A possible future for expanding cognition: Ted Chiang shares thoughts on being a cyborg

 

Internationally acclaimed science fiction writer Ted Chiang lectured to a sold-out crowd at the Isabel Bader Theatre on March 15, 2024. All photos by Johnny Guatto.


What is the relationship between technology and human cognition? How have writing and language been deployed as technologies throughout human history? And what does the future of computers hold—will it give rise to a new kind of cognitive technology?

A sold-out crowd gathered to hear acclaimed science fiction author Ted Chiang reflect on these and related questions last week at an event co-hosted by the Schwartz Reisman Institute for Technology and Society (SRI) and the Department of English at the University of Toronto. 

 

Photos from Ted Chiang’s lecture “Thoughts on being a cyborg” at Isabel Bader Theatre.

 

Hosted by Avery Slater, an assistant professor at the University of Toronto's Department of English and faculty fellow at SRI, the event saw Chiang lecture on the ways in which we imagine—or perhaps cannot begin to imagine—the technologies of the future. His lecture then delved into everything from the transcription of speech into writing to the differences between oral cultures and cultures of literacy, and the idea that computer programming languages are “tools for thinking.” 

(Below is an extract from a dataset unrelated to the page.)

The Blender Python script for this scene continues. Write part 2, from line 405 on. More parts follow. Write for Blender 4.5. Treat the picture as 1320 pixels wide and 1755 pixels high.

Chiang’s lecture was followed by an on-stage conversation with Slater, an expert in 20th and 21st century literature whose research incorporates the history of AI, science and technology studies, human and non-human languages, and emerging issues in the automation of creativity. After the discussion, Chiang answered questions from the audience.

“As a thinker and writer, Ted gets right to the heart of the matter,” said Slater as she welcomed Chiang to the stage, calling him “one of the most brilliant minds of our time.”

“In each our own ways, we find ourselves struggling to catch up on vital questions,” said Slater. “How does technology affect our cognition? What does it mean to see ourselves as cyborgs? Have we been cyborgs for a long time now, unawares?”

“Ted’s writing breaks the time barrier,” said Slater, “taking us not into the future so much as those thinnest, most meaningful and fragile dimensions of the story of our collective lives.”

Chiang began by talking about representations of particular kinds of technologies in the sci-fi novels Imperial Earth (Arthur C. Clarke, 1975) and Snow Crash (Neal Stephenson, 1992), posing the question of what these novels say about “our ability to imagine our interactions in the future.”

Certain advancements in real-life technologies were enough to “radically expand our conception of what was possible,” said Chiang, between the publication of Clarke’s book and Stephenson’s almost 20 years later. 

So, are we now—at this particular moment in history—capable of imagining “the next paradigm for interaction?” Chiang asked.

Chiang proposed we think about writing as a technological invention; “it was not learned spontaneously,” he pointed out. And developments in writing—such as the introduction of spacing between words and upper/lower case letters—“rendered the underlying structure of language visible.”

“It’s hard to imagine what I’d do or be good at in an oral culture,” joked the writer. “I’m not a performer, so it’s hard to imagine what my thought processes would have been in that setting.”

Having won multiple Hugo Awards—the most prestigious prize in literary science fiction—as well as countless other accolades throughout his career, it’s unsurprising that the author holds writing in high esteem as an indispensable tool for processing thought.

Comparing writing to other technologies that help us think, remember, and calculate—such as the smartphone—Chiang pointed out that “literacy is something which cannot easily be taken away.” 

If writing is and has been such a powerful cognitive technology throughout its history, Chiang then wondered whether humanity would develop another cognitive technology that is “similar to but better than writing in the future.”

“I don’t know what it would be,” he said, “but I have to assume there will be one.”

Chiang concluded his talk by addressing the common criticism that technology is “dehumanizing.” While he noted that there are plenty of situations where technology is dehumanizing, such as “when it is used by capitalism to reduce us to cogs in a machine or to extract money from us,” the written word is one of the exceptions.

“The written word is human,” he said. “It helps us be creative.”

Ending on a profoundly optimistic note, Chiang wondered whether the future of computers will give rise to a new cognitive technology, and as a consequence “new ways to be creative, new ways to be smart, and new ways to be human.”